Las Vegas Sun

March 19, 2024

COMMENTARY:

Frustration and fear: What it’s like to live near a Las Vegas squatter house

Squatter

Submitted

This Las Vegas house has been a draw for squatters since it was vacated two years ago.

Squatter homes speckle the Las Vegas Valley like a rash, but few stick out as badly as this one.

It’s a white rancher in an older neighborhood, surrounded by properties with such features as water gardens, yard sculptures, mature shade trees and lush expanses of grass.

The ranch home's grass, by contrast, has been scalped and scorched to a dark khaki color and crunches underfoot. A partially empty can of spray deodorant lies near a brick wall where a makeshift ladder has been placed to make it easier to get out of the backyard. A peek through the kitchen window shows bedrolls in the living room, trash and other signs that squatters have been inside.

It’s been two years since the home’s owners vanished and intruders started showing up, and the neighbors are tired of dealing with it.

They take an abundance of pride in ownership and are close-knit — so much so that when they found out the Sun was planning on spotlighting the home, they were grateful but asked that the name of the neighborhood not be disclosed so as not to damage its reputation.

But in hopes it might spark dialogue about how to solve the valleywide squatter problem, they do want others to know what it’s like to live near a squatter home.

The upshot: It’s occasionally scary and relentlessly frustrating.

For two years, the neighbors have been trying to secure the home and reverse its slide. They’ve contacted Metro Police numerous times, but the squatters keep coming back. They’ve contacted the property management company that is supposed to maintain the home, but the place remains an eyesore.

They’ve lost contact with the last owner, who is believed to have moved out of state.

There have been victories — plywood has been placed over the back door of the house, the bushes were trimmed and a tattered awning was finally removed — but there seems to be no end in sight.

More aggravating yet, it seems there’s not much anyone can do about the problem.

Metro has been responsive to the neighbors’ calls, but for every time they find evidence of a crime — like two stolen cars in the driveway, which has happened — there are more instances when squatters leave before officers show up.

And even when intruders are still on the scene, arresting or citing them isn’t an open-and-shut matter.
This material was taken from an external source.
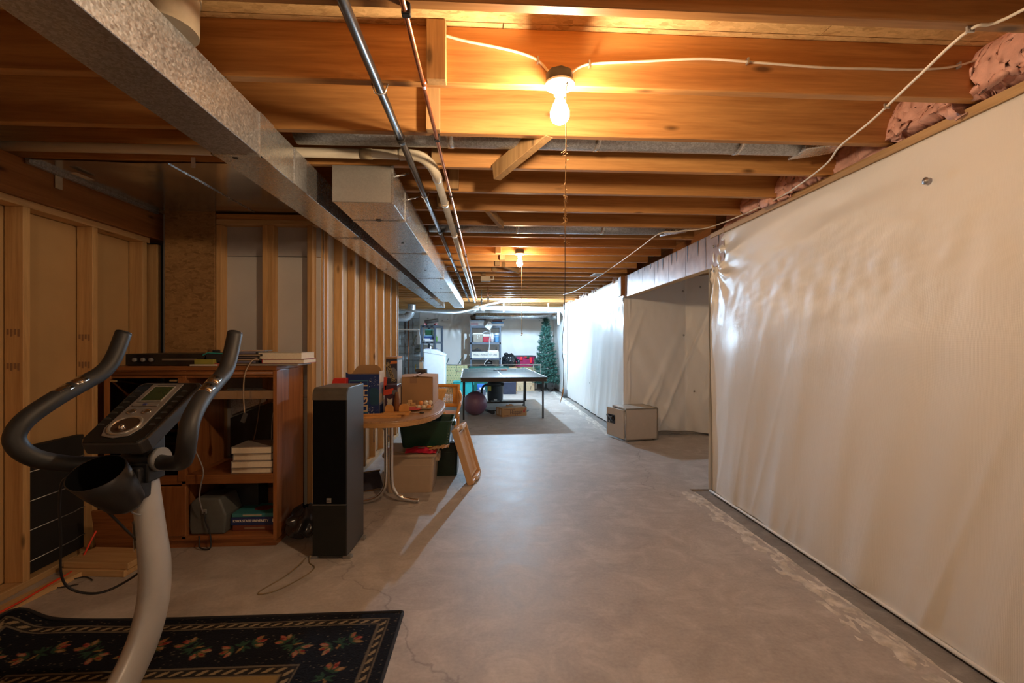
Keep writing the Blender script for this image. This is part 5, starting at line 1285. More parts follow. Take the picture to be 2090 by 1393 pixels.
# bentwood chairs behind the table
def bent_chair(label, loc, rz):
    t = T('bentwood_chair', label, 'chair', loc, rz, 'bentwood chairs by the dining table')
    O('seat', MB().prism(sup(0.22, 0.21, 3, 40), 0.43, 0.465), chair_wood, t, bevel=0.006)
    for sx in (-1, 1):
        O('leg', MB().tube([(sx * 0.19, -0.17, 0), (sx * 0.18, -0.165, 0.43)], 0.017, 10), chair_wood, t)
        O('leg', MB().tube([(sx * 0.19, 0.20, 0), (sx * 0.19, 0.185, 0.45), (sx * 0.195, 0.215, 0.79)], 0.018, 10, smooth=4), chair_wood, t)
        O('arm', MB().tube([(sx * 0.205, 0.21, 0.70), (sx * 0.225, 0.12, 0.66), (sx * 0.23, 0.0, 0.60), (sx * 0.225, -0.10, 0.565), (sx * 0.205, -0.17, 0.50), (sx * 0.19, -0.165, 0.43)], 0.019, 10, smooth=5), chair_wood, t)
    def back(u, v):
        x = (u - 0.5) * 0.40
        return (x, 0.225 + 0.03 * (1 - (2 * u - 1) ** 2) + 0.02 * v, 0.50 + 0.29 * v)
    fr = MB()
    for (u0, u1, v0, v1) in ((0, 1, 0.86, 1.0), (0, 1, 0.0, 0.16), (0, 0.2, 0.16, 0.86), (0.8, 1, 0.16, 0.86)):
        fr.grid(10, 2, lambda u, v, a=(u0, u1, v0, v1): back(a[0] + u * (a[1] - a[0]), a[2] + v * (a[3] - a[2])))
    f = O('back_frame', fr, chair_wood, t); f.modifiers.new('t', 'SOLIDIFY').thickness = 0.016
    cn = MB()
    for k in range(13):
        u = 0.2 + 0.6 * k / 12
        cn.tube([back(u, 0.15), back(u, 0.5), back(u, 0.87)], 0.0055, 5, cap=False)
    for k in range(13):
        v = 0.16 + 0.7 * k / 12
        cn.tube([back(0.19 + 0.62 * q / 6, v) for q in range(7)], 0.0055, 5, cap=False)
    c = O('cane_panel', cn, plain('cane', (0.55, 0.45, 0.30), 0.6), t); c['kind'] = 'stuff'
    return t
bent_chair('cane backed bentwood armchair seen behind the dining table', (-0.55, 5.53, 0), 0.0)
pc = T('plank_chair', 'honey wood chair with a solid curved back beside the cardboard box', 'chair', (-0.68, 5.02, 0), 0.0)
O('seat', MB().prism(sup(0.20, 0.20, 3, 36), 0.43, 0.46), chair_wood, pc, bevel=0.005)
for sx in (-1, 1):
    O('leg', MB().tube([(sx * 0.17, -0.09, 0), (sx * 0.165, -0.09, 0.43)], 0.016, 10), chair_wood, pc)
    O('leg', MB().tube([(sx * 0.17, 0.17, 0), (sx * 0.17, 0.165, 0.45)], 0.016, 10), chair_wood, pc)
bk_ = O('backrest', MB().grid(14, 10, lambda u, v: ((u - 0.5) * (0.40 + 0.05 * math.cos(v * 6.0)), 0.20 + 0.03 * (1 - (2 * u - 1) ** 2) + 0.03 * v, 0.44 + 0.345 * v)), plain('honey_plank', (0.66, 0.36, 0.12), 0.4), pc)
bk_.modifiers.new('t', 'SOLIDIFY').thickness = 0.014

# ---- storage totes under the table
def tote(name, label, loc, w, d, h, m, rz=0.0, lid=None, tap=0.86, open_=False, group=None, rim=0.022):
    t = T(name, label, 'tote', loc, rz, group)
    body = MB()
    rr = [(-1, -1), (1, -1), (1, 1), (-1, 1)]
    def ring(k, z, r_=0.03):
        o = []
        for cx, cy in rr:
            a0 = math.atan2(cy, cx) - PI / 4
            for q in range(5):
                a = a0 + q * PI / 8
                o.append((cx * (w / 2 * k - r_) + r_ * math.cos(a), cy * (d / 2 * k - r_) + r_ * math.sin(a), z))
        return o
    lv = [ring(tap, 0), ring(tap + (0.96 - tap) * 0.75, h * 0.72), ring(0.93, h * 0.725), ring(0.955, h - rim), ring(1.0, h - rim), ring(1.0, h)]
    if open_: lv += [ring(0.95, h), ring(0.93, h - rim), ring(tap - 0.02, 0.01)]
    n = len(lv[0]); vs = [p for q in lv for p in q]; fs = []
    for i in range(len(lv) - 1):
        for k in range(n): fs.append((i * n + k, i * n + (k + 1) % n, (i + 1) * n + (k + 1) % n, (i + 1) * n + k))
    fs.append(tuple(range(n))[::-1]); fs.append(tuple((len(lv) - 1) * n + k for k in range(n)))
    body._add(vs, fs)
    O('tub', body, m, t, bevel=0.003, seg=1)
    for sx in (-1, 1):
        O('handle', MB().box(sx * w / 2 - 0.018, sx * w / 2 + 0.018, -0.06, 0.06, h * 0.72, h - rim), m, t, bevel=0.006)
    if lid is not None:
        l = O('lid', MB().prism([(x * (w / 2 + 0.008), y * (d / 2 + 0.008)) for x, y in ((-1, -0.9), (-0.92, -1), (0.92, -1), (1, -0.9), (1, 0.9), (0.92, 1), (-0.92, 1), (-1, 0.9))], h - 0.016, h + 0.010), lid, t, bevel=0.005)
        O('lid_panel', MB().box(-w / 2 + 0.05, w / 2 - 0.05, -d / 2 + 0.05, d / 2 - 0.05, h + 0.010, h + 0.016), lid, l, bevel=0.004)
    return t
tote('storage_tote', 'beige storage tote with lid standing behind the chrome table foot', (-0.675, 4.215, 0.0005), 0.45, 0.46, 0.332, beige_m, 0.0, beige_m)
ut = tote('storage_tote', 'open dark green tote stacked upon the beige tote', (-0.565, 4.385, 0.3487), 0.50, 0.42, 0.245, green_m, 0.0, None, 0.84, True)
mb = MB()
for k in range(7):
    mb.ball((0.205 + 0.004 * (k % 2), -0.185, 0.05 + 0.025 * k), 0.0035, 6, 4)
sp_ = O('paint_specks', mb, plain('speck_pale', (0.5, 0.5, 0.4), 0.6), ut); sp_['kind'] = 'stuff'
tote('storage_tote', 'black green tote on the floor behind the beige tote', (-0.405, 4.675, 0.0005), 0.25, 0.40, 0.325, plain('black_green', (0.012, 0.028, 0.02), 0.4), 0.0, black_m)
mgz = T('paper_sack', 'crumpled crimson sack with torn brown paper edge on the beige tote', 'sack', (-0.545, 4.07, 0.3487))
sackm = plain('sack_crimson', (0.55, 0.02, 0.06), 0.4)
O('sack_body', MB().grid(30, 14, lambda u, v: (-0.165 + 0.27 * u, -0.09 + 0.16 * v + 0.02 * math.sin(u * 5), 0.006 + 0.030 * math.sin(PI * min(1, max(0, v))) * (0.6 + 0.5 * math.sin(PI * u)) + 0.008 * mnoise.noise((u * 6, v * 6, 1)))), sackm, mgz)
O('torn_paper', MB().grid(20, 8, lambda u, v: (0.04 + 0.17 * u, -0.075 + 0.13 * v + 0.02 * mnoise.noise((u * 8, v * 3, 4)), 0.030 + 0.018 * u + 0.012 * mnoise.noise((u * 9, v * 9, 2)))), card_m, mgz)
O('print_mark', MB().box(-0.06, 0.0, -0.055, -0.02, 0.040, 0.042), plain('mark_grey', (0.25, 0.2, 0.2), 0.5), mgz)
O('print_mark', MB().box(0.02, 0.06, -0.03, 0.0, 0.042, 0.044), plain('mark_yellow', (0.6, 0.4, 0.05), 0.5), mgz)
ll = T('tote_cover', 'tan plastic tote lid leaning on its edge against the green tote', 'cover', (-0.10, 4.40, 0.004), math.radians(-9))
LR = Matrix.Rotation(math.radians(-17), 4, 'Y')
def lp(name, mb, m, b=0.004): return O(name, mb.xf(LR), m, ll, bevel=b)
lp('lid_panel', MB().prism([(-0.20, 0.02), (-0.18, 0.0), (0.18, 0.0), (0.20, 0.02), (0.20, 0.50), (0.18, 0.53), (-0.18, 0.53), (-0.20, 0.50)], -0.045, -0.03, 'x'), tan_m)
for (y0, y1, z0, z1) in ((-0.205, -0.178, 0.0, 0.53), (0.178, 0.205, 0.0, 0.53), (-0.2, 0.2, 0.0, 0.028), (-0.2, 0.2, 0.502, 0.53)):
    lp('lid_rim', MB().box(-0.05, 0.012, y0, y1, z0, z1), tan_m, 0.006)
for (y0, y1, z0, z1) in ((-0.16, -0.145, 0.05, 0.48), (0.145, 0.16, 0.05, 0.48), (-0.15, 0.15, 0.05, 0.062), (-0.15, 0.15, 0.468, 0.48)):
    lp('inner_rib', MB().box(-0.032, -0.012, y0, y1, z0, z1), plain('tan_pale', (0.72, 0.58, 0.46), 0.45), 0.003)
for z in (0.0, 0.50): lp('latch', MB().box(-0.012, 0.03, -0.07, 0.07, z - 0.004 + 0.004 * (z == 0), z + 0.035), plain('tan_pale', (0.72, 0.58, 0.46), 0.45), 0.005)
fw = T('framed_picture', 'thin metal framed glass pane leaning in the shade behind the speaker', 'frame', (-1.06, 4.05, 0.003), 0.5)
O('pane', MB().box(-0.16, 0.16, 0.0, 0.004, 0.012, 0.20), plain('pane_dark', (0.06, 0.06, 0.08), 0.08), fw, rot=(-0.9, 0, 0))
O('frame_rail', MB().box(-0.17, 0.17, -0.004, 0.008, 0.0, 0.012).box(-0.17, 0.17, -0.004, 0.008, 0.20, 0.212), chrome_m, fw, rot=(-0.9, 0, 0))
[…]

Officers must determine probable cause of a crime, which in the case of trespassing, unlawful occupancy or housebreaking involves finding out whether the individuals have permission to be in the home. Doing so means tracking down the owners or dealing with the management company, which can be a major headache.

To make matters worse, squatters have increasingly been showing up with fake leases, which authorities must prove to be bogus in order to take action.

To their credit, Nevada lawmakers have been working to give officers the tools they need to run out squatters, including a bill introduced this legislative session by Assemblyman Edgar Flores, D-Las Vegas, that would require property leases to be notarized. Proponents say it would make things easier on law enforcement authorities by allowing them to call the notary instead of having to locate the owners or property managers.

But it isn’t likely to solve the problem. Notary signatures and stamps can be faked, and even legitimate notaries might be unreachable after-hours — meaning the law may only help during 40 hours of every 168-hour week.

Another legislative measure, approved in 2015, created stiffer penalties for squatters arrested multiple times.

But as the white rancher vividly shows, the problem persists. Squatters have been spotted on the property in the last two months, including a man who claimed he was a grandson of the owners and was trying to remove appliances from the home. After being approached by a neighbor, he left. At other times, carloads of people have shown up in the middle of the night to party at the residence.

The neighbor across the street, a former business owner and health care consultant who has taken an active interest in the valley’s squatter problem, says the issue is systematic. There’s not enough coordination among various entities empowered to deal with abandoned properties — including Metro, constable’s offices (which process evictions), municipal and county code enforcers and utility companies.

“It’s a puzzle with about eight pieces, and nobody’s putting them together,” says the neighbor.

He sees the key to progress as an interjurisdictional discussion involving county and city officials, law enforcement and utility companies — sort of a squatter summit — to develop a comprehensive strategy. He’s lobbying a county official in hopes of generating support for the discussion.

In the meantime, he and his neighbors are doing what they can. They call Metro and take photos to document problems — like on a recent day when the gate to the backyard was unlocked and ajar. They pester the asset protection company whose phone number is taped to the house to secure it and turn on the irrigation system.

The rancher isn’t the worst squatter home in the valley. Far from it. Metro receives thousands of squatter calls a year, some involving violent criminals, some involving fires, others involving homes full of trash and pests.

But it’s one thing for a squatter home to exist in neighborhoods full of abandoned houses or where there’s high turnover of residents; it’s another for one to exist for two years in a well-established and well-maintained neighborhood. As the rancher shows, Las Vegas has a long way to go to get its arms around the problem.